What's Really In A Tequila Sunrise?

Imbued with the golden yellow, orange, and red hues of a spectacular sunrise, one of Mexico's favorite cocktails lives up to its name. The tequila sunrise holds a cherished spot on bar menus across the globe, including at La Contenta in New York City, whose owner CNBC credits with saying that tequila gets "into your soul" and "transports" you to Mexico. In fact, tequila, the obvious main ingredient in a tequila sunrise, can only legally be called tequila if it's made in Jalisco, Mexico, or a handful of other municipalities, per Decanter.

As a crucial ingredient of the cocktail bearing its name, it's important to distinguish real tequila from related spirits. Genuine tequila comes from 100% agave, specifically the Mexican Blue weber agave plant, Decanter notes. As it grows, the plant forms a pineapple shape from which the heart, or piña, fills with the sweet sap used to make tequila. For the ultimate tequila sunrise, check the bottle ingredients for "100% agave spirits" — nothing else. After all, piñas those took as many as 12 years to grow that deliciously sweet sap for your drinking pleasure.

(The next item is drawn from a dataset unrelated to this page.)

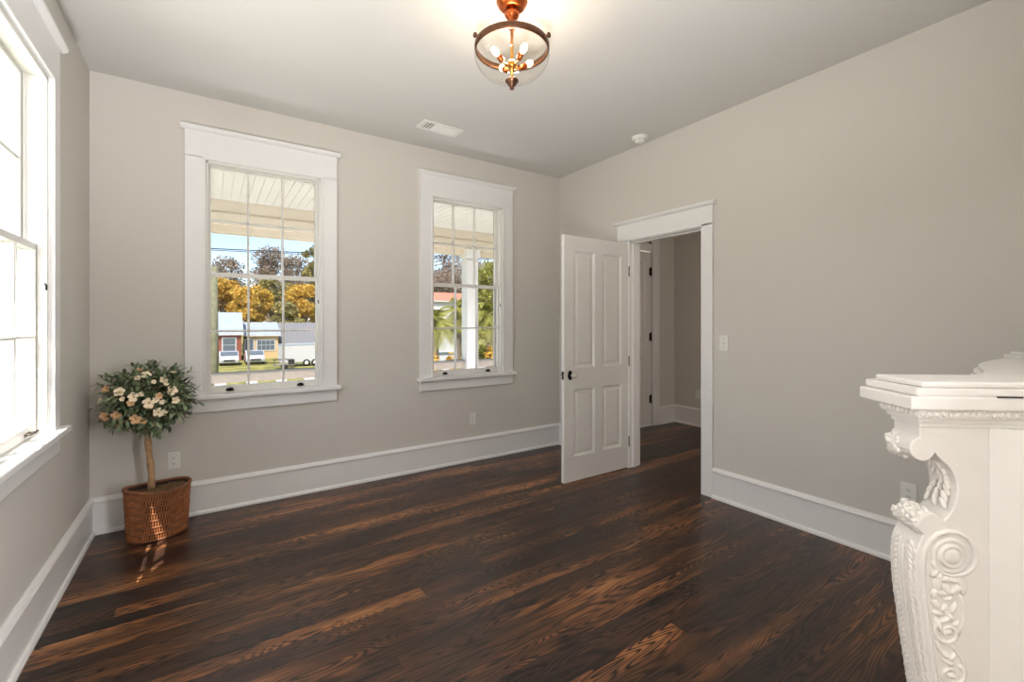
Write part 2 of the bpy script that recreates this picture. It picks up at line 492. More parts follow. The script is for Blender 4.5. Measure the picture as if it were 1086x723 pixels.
def panel_door(name, W, H, T, mat, panels, label):
    """leaf local frame: x 0..W from hinge to free edge (negative x), y 0..T, z 0..H; panels = (x0,x1,z0,z1)"""
    e = empty(name, label=label, cat='door', kind='structure')
    m = MB()
    xs = sorted({0, W} | {p[0] for p in panels} | {p[1] for p in panels})
    zs = sorted({0, H} | {p[2] for p in panels} | {p[3] for p in panels})
    # faces of stiles and rails as a grid, panels left open
    def ishole(xc, zc): return any(p[0] < xc < p[1] and p[2] < zc < p[3] for p in panels)
    for i in range(len(xs)-1):
        for k in range(len(zs)-1):
            if not ishole((xs[i]+xs[i+1])/2, (zs[k]+zs[k+1])/2):
                for (yy, fl) in ((0, 0), (T, 1)):
                    v = [(xs[i], yy, zs[k]), (xs[i+1], yy, zs[k]), (xs[i+1], yy, zs[k+1]), (xs[i], yy, zs[k+1])]
                    m.add(v, [(0,1,2,3)] if not fl else [(3,2,1,0)])
    m.add([(0,0,0),(0,T,0),(0,T,H),(0,0,H)], [(3,2,1,0)]) ; m.add([(W,0,0),(W,T,0),(W,T,H),(W,0,H)], [(0,1,2,3)])
    m.add([(0,0,0),(W,0,0),(W,T,0),(0,T,0)], [(3,2,1,0)]) ; m.add([(0,0,H),(W,0,H),(W,T,H),(0,T,H)], [(0,1,2,3)])
    # moulded recess with raised field
    for (a0, a1, b0, b1) in panels:
        for side in (0, 1):
            Y = (lambda d: d) if side == 0 else (lambda d: T - d)
            steps = [(0, 0), (.004, .003), (.012, .007), (.016, .012), (.030, .012), (.052, .005)]
            rings = [[(a0+s, Y(d), b0+s), (a1-s, Y(d), b0+s), (a1-s, Y(d), b1-s), (a0+s, Y(d), b1-s)] for s, d in steps]
            v = [q for r_ in rings for q in r_]; f = []
            for i in range(len(steps)-1):
                for k in range(4):
                    l = (k+1) % 4
                    q = (i*4+k, i*4+l, (i+1)*4+l, (i+1)*4+k)
                    f.append(q if side == 0 else q[::-1])
            n = (len(steps)-1)*4
            f.append((n, n+1, n+2, n+3) if side == 0 else (n+3, n+2, n+1, n))
            m.add(v, f)
    leaf = m.build('door_leaf', mat, e)
    return e
DW, DH = .808, 2.148
# local x measured from the free edge
pan = [(.113, .363, .985, 2.02), (.462, .712, .985, 2.02), (.113, .363, .215, .805), (.462, .712, .215, .805)]
d = panel_door('door_1', DW, DH, .035, M_DOOR, pan, 'white four-panel door standing open into the room')
d.location = (2.525, 2.965, .008)
for yk, sg in ((0, -1), (.035, 1)):
    ro = MB(); P = []
    for a in range(8):
        an = PI/8 + a*PI/4
        P.append((.066 + .026*math.cos(an), yk, .930 + .044*math.sin(an)))
    ro.prism(P, (0, sg*.006, 0)); ro.build('knob_rose', M_BLACK, d, .0015)
    kn = MB(); kn.lathe([(0, 0), (.009, 0), (.009, .02), (.006, .026)], (.068, yk + sg*.004, .930), 16, 'Y', Matrix.Diagonal((1, sg, 1)))
    kb = kn.build('knob_neck', M_BLACK, d)
    g = MB(); g.lathe([(.001, .026), (.014, .027), (.024, .034), (.028, .046), (.025, .056), (.014, .062), (.001, .063)], (.068, yk + sg*.004, .930), 12, 'Y', Matrix.Diagonal((1, sg, 1)))
    ob = g.build('door_knob', None or M_PLAST, d); ob['label'] = 'faceted clear glass knob'
    for p in ob.data.polygons: p.use_smooth = False
box('latch_plate', M_BLACK, (-.0012, .0, .006, .029, .895, .965), d)
box('latch_bolt', M_HINGE, (-.010, 0, .012, .023, .922, .940), d)
for z in (.25, 1.02, 1.88):
    h_ = MB(); h_.lathe([(0, -.045), (.0065, -.045), (.0065, .045), (0, .045)], (DW+.003, -.005, z), 12)
    h_.ball((DW+.003, -.005, z+.048), .006); h_.ball((DW+.003, -.005, z-.048), .006)
    h_.build('hinge', M_HINGE, d)
kg = NT('clear_glass_knob'); kg.b.inputs['Base Color'].default_value = (.95,.93,.9,1); kg.b.inputs['Roughness'].default_value = .03
kg.b.inputs['Transmission Weight'].default_value = .7; kg.b.inputs['IOR'].default_value = 1.5
for o in d.children:
    if o.name.startswith('door_knob'): o.data.materials[0] = kg.m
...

Another agave-based distilled spirit created outside the designated tequila-making regions is mezcal, which is often mistaken for pure tequila. You may find agave mixed with sugars or other sweeteners, bearing the name "mixtos," explains Thrillist. For the aforementioned classic cocktail, spring for the real-deal tequila, and then start adding the classic ingredients that make up a tequila sunrise.

Ingredients as dependable as the morning sun

Like many enduring cocktail concoctions, the tequila sunrise comes with very few ingredient variations. Almost universally, recipes for a tequila sunrise involve three or four main items, two typical garnishes, and sometimes a mistaken and very misunderstood organism lurking in the bottom of the glass.

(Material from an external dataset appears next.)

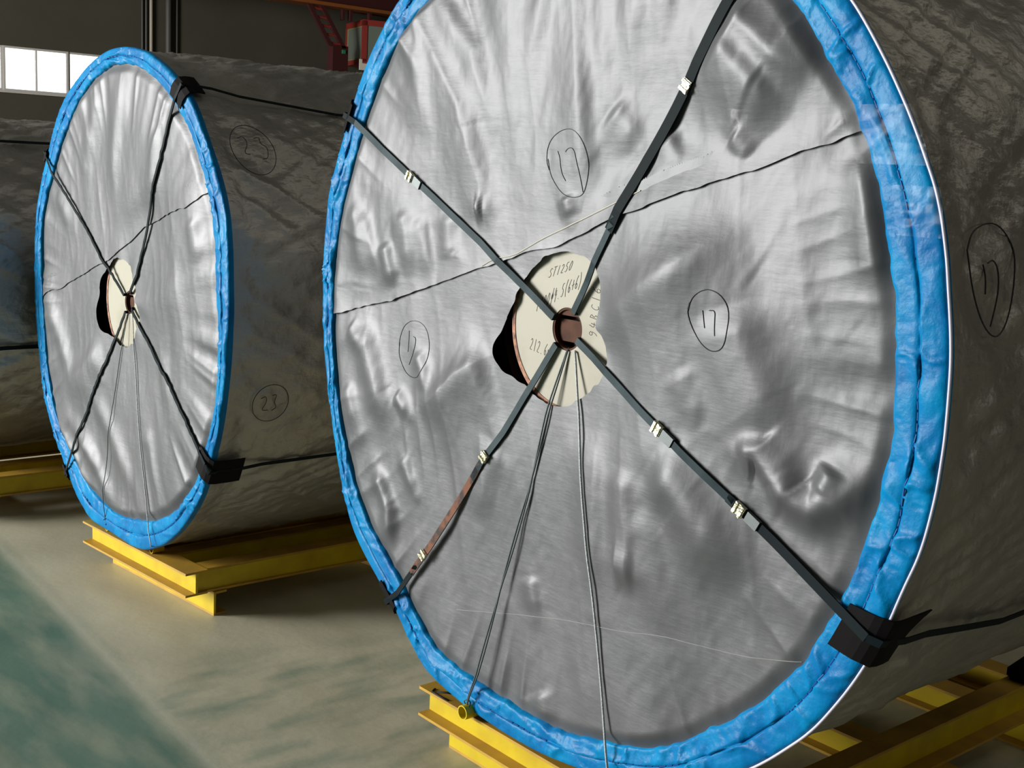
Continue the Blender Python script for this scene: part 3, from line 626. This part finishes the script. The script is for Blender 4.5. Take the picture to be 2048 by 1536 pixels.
def core(R, parent, disc_c, disc_r, hole_r, label):
    yf = R.yf; cx, cz = disc_c
    def annulus(name, r0, r1, y0, y1, mt, par, lab=None, nt=96, smooth=False):
        v = []; f = []
        for rr, y in ((r0, y0), (r1, y0), (r1, y1), (r0, y1)):
            v += [(cx + rr * math.cos(2 * math.pi * k / nt), y, cz + rr * math.sin(2 * math.pi * k / nt)) for k in range(nt)]
        for q in range(4):
            for k in range(nt):
                k2 = (k + 1) % nt; f.append((q * nt + k, q * nt + k2, ((q + 1) % 4) * nt + k2, ((q + 1) % 4) * nt + k))
        return mesh_obj(name, v, f, mt, par, smooth, lab)
    d = annulus('core_plate', hole_r, disc_r, yf + .008, yf + .020, 'disc', parent, label)
    annulus('core_rim', disc_r + .0005, disc_r + .013, yf + .006, yf + .09, 'brown_rim', d, 'rust brown rim behind the core plate')
    annulus('core_tube', hole_r - .006, hole_r - .001, yf + .010, yf + .40, 'brown', d)
    # shaft seen through the hub hole: brown square bar with dark gaps above and below
    s = hole_r * .98
    MB().box(cx - s, cx + s, yf + .024, yf + .30, cz - s * .62, cz + s * .42).build('shaft', 'brown', d)
    MB().box(cx - s, cx + s, yf + .05, yf + .31, cz - s, cz + s).build('shaft_backing', 'core_black', d)
    MB().box(cx - s * .7, cx + s * .7, yf + .016, yf + .045, cz + s * .62, cz + s * .98).build('shaft_cap', 'brown', d)
    # black coiled belt round the core
    annulus('belt_coil', disc_r + .10, float(np.min(R.ri)) - .02, yf + .05, yf + R.len - .05, 'belt', parent, 'black coiled belt inside the wrapping')
    return d

# ---- handwriting
GL = {'S': [[(.85, .85), (.5, 1), (.15, .8), (.3, .58), (.75, .42), (.8, .15), (.4, 0), (.1, .12)]], 'T': [[(0, 1), (1, 1)], [(.5, 1), (.45, 0)]],
 '1': [[(.5, 1), (.5, 0)]], '2': [[(.1, .8), (.4, 1), (.8, .8), (.6, .45), (.1, .05), (.9, .05)]], '5': [[(.85, 1), (.3, 1), (.2, .6), (.6, .62), (.85, .3), (.5, 0), (.1, .1)]],
 '0': [[(.5, 1), (.12, .6), (.2, .1), (.55, 0), (.88, .45), (.8, .9), (.5, 1)]], '6': [[(.75, 1), (.3, .65), (.12, .25), (.45, 0), (.8, .2), (.6, .48), (.2, .35)]],
 'f': [[(.5, .75), (.12, .45), (.45, .2), (.85, .5), (.5, .75)], [(.65, 1.1), (.35, -.3)]], '4': [[(.35, 1), (.1, .4), (.9, .45)], [(.65, .8), (.6, -.1)]],
 '.': [[(.35, .05), (.55, .02)]], '(': [[(.75, 1.15), (.4, .7), (.4, .25), (.7, -.15)]], ')': [[(.25, 1.15), (.6, .7), (.6, .25), (.3, -.15)]], '+': [[(.1, .45), (.9, .5)], [(.5, .85), (.5, .1)]],
 '9': [[(.8, .75), (.4, 1), (.15, .7), (.5, .5), (.8, .75), (.7, .2), (.4, 0)]], 'B': [[(.2, 1), (.2, 0)], [(.2, 1), (.75, .85), (.25, .52), (.85, .3), (.2, 0)]], 'C': [[(.85, .85), (.45, 1), (.15, .5), (.4, .03), (.85, .15)]],
 'm': [[(.05, .6), (.1, 0)], [(.1, .4), (.35, .6), (.45, 0)], [(.45, .4), (.75, .6), (.9, 0)]], '3': [[(.15, .9), (.6, 1), (.75, .75), (.4, .52), (.8, .3), (.5, 0), (.1, .1)]], '7': [[(.05, .85), (.3, 1), (.75, .95), (.8, .6), (.95, -.1)]]}
def text_strokes(txt, p0, p1, ptop):
    p0, p1, ptop = (np.array(q) for q in (p0, p1, ptop)); n = len(txt); adv = (p1 - p0) / n; up = ptop - p0; out = []
    for i, ch in enumerate(txt):
        for st in GL[ch]: out.append([tuple(p0 + adv * (i + .08 + u * .76) + up * v) for u, v in st])
    return out
def smooth_line(p, it=2, closed=False):
    for _ in range(it):
        q = [p[0]]
        for a_, b_ in zip(p[:-1], p[1:]): q += [tuple(np.array(a_) * .75 + np.array(b_) * .25), tuple(np.array(a_) * .25 + np.array(b_) * .75)]
        p = q + [p[-1]]
    return p
def draw_face(name, strokes, yfun, wdt, mt, parent, label=None):
    mb = MB()
    for st in strokes:
        st = smooth_line(st); fine = [(p.x, p.y) for p in lerp_path([Vector((q[0], q[1], 0)) for q in st], .008)]
        xs = np.array([q[0] for q in fine]); zs = np.array([q[1] for q in fine]); ys = yfun(xs, zs) - wdt * .3
        mb.tube([(a_, b_, c_) for a_, b_, c_ in zip(xs, ys, zs)], wdt / 2, 5)
    return mb.build(name, mt, parent, False, label)

# ================================================================== rolls
GR = 'wrapped conveyor belt rolls on pallets'
# ---- near roll
R1 = Roll((0.038, 1.434), 0.0, RO_R, RI_R, OP_R, LAP_R, CRR, 11, 1.66, 1.2)
r1 = thing('belt_roll', 'largest silver wrapped belt roll, marked 17, blue rim and cream core plate', 'wrapped roll', (0.03, 0.8, 0.2), GR)
C1 = (0.0, 1.40)
build_wrap(R1, r1, 540, 'dark grey unlit side wrapping')
build_sheet(R1, 'upper_face_sheet', True, r1, 130, 1000, 'silver sheet over the top of the face')
build_sheet(R1, 'lower_face_sheet', False, r1, 130, 1000, 'silver sheet over the lower face, tucked under the upper one')
build_band(R1, r1, 1200, 'puckered blue tarpaulin band round the rim')
core(R1, r1, (0.040, 1.432), 0.214, 0.0588, 'cream core plate with pencilled figures')
yU = lambda x, z: R1.sheet_y(x, z, True)
yL_ = lambda x, z: R1.sheet_y(x, z, False)
c1 = [(-0.045, 1.853), (-0.056, 1.873), (-0.056, 1.906), (-0.04, 1.935), (-0.004, 1.956), (0.037, 1.963), (0.068, 1.953), (0.091, 1.926), (0.106, 1.89), (0.109, 1.862), (0.103, 1.822), (0.091, 1.793), (0.059, 1.784), (0.016, 1.791), (-0.017, 1.816), (-0.041, 1.845), (-0.051, 1.882)]
draw_face('handwritten_number', [[(q[0] + .013, q[1]) for q in st] for st in [c1, [(-0.01, 1.903), (-0.0, 1.887), (0.004, 1.863), (0.012, 1.842), (0.025, 1.827)], [(0.022, 1.902), (0.033, 1.912), (0.051, 1.913), (0.061, 1.901), (0.069, 1.877), (0.081, 1.841), (0.091, 1.801)]]], yU, .0020, 'ink', r1, 'circled 17 above the core plate')
c2 = [(0.497, 1.534), (0.506, 1.571), (0.532, 1.592), (0.557, 1.597), (0.589, 1.584), (0.616, 1.543), (0.621, 1.496), (0.61, 1.463), (0.58, 1.452), (0.548, 1.462), (0.514, 1.494), (0.495, 1.534), (0.502, 1.56)]
draw_face('handwritten_number', [[(q[0] + .020, q[1] + .003) for q in st] for st in [c2, [(0.538, 1.545), (0.544, 1.522), (0.55, 1.505)], [(0.557, 1.547), (0.573, 1.549), (0.577, 1.526), (0.585, 1.491)]]], yL_, .0022, 'ink', r1, 'circled 17 right of the core plate')
c3 = [(-0.721, 1.256), (-0.723, 1.296), (-0.704, 1.339), (-0.668, 1.364), (-0.62, 1.37), (-0.579, 1.348), (-0.561, 1.303), (-0.565, 1.248), (-0.588, 1.205), (-0.629, 1.187), (-0.675, 1.191), (-0.708, 1.226), (-0.723, 1.256), (-0.72, 1.29)]
draw_face('handwritten_number', [[(q[0] + .012, q[1] + .003) for q in st] for st in [c3, [(-0.668, 1.333), (-0.668, 1.30), (-0.672, 1.265)], [(-0.645, 1.317), (-0.630, 1.315), (-0.632, 1.28), (-0.665, 1.225)]]], yL_, .0020, 'ink', r1, 'circled 17 left of the core plate')
yD = lambda x, z: np.zeros_like(x) + .0085
for tx, a_, b_, t_ in (('ST1250', (-0.05, 1.561), (0.044, 1.593), (-0.041, 1.588)), ('1600', (-0.094, 1.462), (-0.038, 1.492), (-0.087, 1.496)), ('f4.5(6+6)', (-0.036, 1.493), (0.084, 1.553), (-0.029, 1.530)), ('212.6m', (-0.111, 1.356), (-0.022, 1.344), (-0.104, 1.390)), ('94BC16', (0.155, 1.420), (0.160, 1.560), (0.124, 1.424))):
    draw_face('pencil_note', text_strokes(tx, a_, b_, t_), yD, .0018, 'pencil', r1, 'pencilled figures on the core plate')
# circled 17 on the side wrap
def side_draw(R, c, strokes, wdt, parent, label, mt='ink'):
    mb = MB()
    for st in strokes:
        st = smooth_line(st); mb.tube([side_point(R, c, q[0], q[1], .002) for q in st], wdt / 2, 5)
    return mb.build('handwritten_number', mt, parent, False, label)
side_draw(R1, C1, [[(16.5, 0.075), (12.5, 0.079), (9.26, 0.109), (7.57, 0.154), (8.23, 0.195), (10.65, 0.228), (13.93, 0.254), (16.46, 0.264), (18.28, 0.238), (19.15, 0.208), (19.27, 0.162), (18.4, 0.102), (16.5, 0.075)],
    [(15.07, 0.13), (13.87, 0.136), (12.09, 0.129)], [(15.2, 0.15), (15.56, 0.171), (14.79, 0.187), (13.18, 0.186), (11.53, 0.174), (8.84, 0.143)]], .0035, r1, 'circled 17 on the side wrapping')
# straps
strap(R1, C1, r1, [(-0.008, 1.460), (-0.305, 1.638), (-0.632, 1.802), (-0.968, 1.971)], 150.5, 150.5, .021, 'upper left steel strap', clips=[(-0.652, 1.813)], seals=[(-0.618, 1.794)])
strap(R1, C1, r1, [(0.070, 1.481), (0.223, 1.727), (0.322, 1.889), (0.439, 2.064), (0.554, 2.252), (0.630, 2.375)], 57.3, 57.3, .020, 'upper right steel strap, doubled in its outer half',
      mats=[(0, .30, 'steel_strap', .019), (.285, 1, 'steel_dark', .029)], clips=[(0.439, 2.064)])
strap(R1, C1, r1, [(0.009, 1.385), (-0.173, 1.106), (-0.261, 0.993), (-0.481, 0.688), (-0.638, 0.486)], -126.5, -126.5, .020, 'lower left steel strap, rusty towards the rim',
      mats=[(0, .50, 'steel_strap', .020), (.46, .90, 'rusty', .022), (.88, 1, 'steel_dark', .018)], clips=[(-0.24, 1.024), (-0.524, 0.657)])
strap(R1, C1, r1, [(0.091, 1.408), (0.444, 1.242), (0.724, 1.090), (1.07, 0.908)], -24.6, -29.5, .022, 'lower right steel strap',
      mats=[(0, .62, 'steel_strap', .020), (.60, 1, 'steel_dark', .024)], clips=[(0.444, 1.242), (0.707, 1.101)], seals=[(0.478, 1.222), (0.742, 1.077)])
corner_pad(R1, C1, r1, -24.8, .125, .085, .060, 'black corner pad under the lower right strap', tail=.075, rot=.3)
corner_pad(R1, C1, r1, 150.2, .10, .020, .05, 'dark corner pad under the upper left strap')
corner_pad(R1, C1, r1, -126.8, .11, .030, .06, 'black corner pad under the lower left strap')
corner_pad(R1, C1, r1, 57.3, .11, .05, .06)
# painted highlight of a crease, and loose yarn on the face
draw_face('crease_highlight', [[(-0.365, 0.509), (-0.155, 0.564), (0.06, 0.619), (0.228, 0.657), (0.348, 0.678), (0.486, 0.714), (0.601, 0.726), (0.725, 0.741), (0.894, 0.784)]], yL_, .0018, 'pale_line', r1)  # thin pale tube standing in for the shiny line of a crease
draw_face('loose_yarn', [[(-0.30, 1.572), (-0.25, 1.598), (-0.17, 1.612), (-0.109, 1.640), (-0.03, 1.678), (0.066, 1.715), (0.157, 1.752), (0.311, 1.815)]], yU, .0035, 'thread', r1)
# clear tape patches over the band and sheet
def tape_patch(R, parent, x0, x1, z0, z1, dy, seed, shear=0.0):
    nx, nz = 14, 14; u, v_ = np.meshgrid(np.linspace(0, 1, nx), np.linspace(0, 1, nz)); x = x0 + (x1 - x0) * u + shear * v_; z = z0 + (z1 - z0) * v_
    y = R.yf + dy - .004 * ridged(x * 30, z * 34, seed); idx = np.arange(nx * nz).reshape(nz, nx)
    f = [(int(idx[i, j]), int(idx[i, j + 1]), int(idx[i + 1, j + 1]), int(idx[i + 1, j])) for i in range(nz - 1) for j in range(nx - 1)]
    return mesh_obj('clear_tape', np.stack([x.ravel(), y.ravel(), z.ravel()], 1), f, 'film', parent, True, 'crumpled clear tape')
tape_patch(R1, r1, 0.93, 1.10, 1.90, 2.02, -.034, 31, -.05)
tape_patch(R1, r1, 1.04, 1.15, 1.76, 1.86, -.036, 32, -.02)
tape_patch(R1, r1, 0.575, 0.63, 1.97, 2.07, -.036, 33, .01)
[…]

High-quality tequila comprises the central part of the tequila sunrise, but usually not the largest quantity. That would be orange juice, preferably fresh-squeezed, followed by grenadine syrup, depending on the particular recipe. Some recipes call for a splash of lime juice along with the tequila, as noted by Spruce Eats. Adding the ingredients in a certain order, with the thick grenadine syrup at the end, creates that glorious sunrise effect that remains if the drink if unstirred.

Now, let's get down to what goes on the rim and what shouldn't go at the bottom of the glass. Traditional garnishments include an orange slice perched on the rim and a few maraschino cherries bobbing across the cocktail. And as for the storied tequila worm? Fortunately, it's a total myth that tequila comes with a worm in the bottle or, even worse, squiggling or chilling out in the underworld of your glass. That would instead be mezcal, and even then, it rarely comes inside a "fine" bottle of spirits, per CNBC. Apparently, the reason for the worm is pure marketing from the mid-1900s, which spread myths about the worm serving as an aphrodisiac.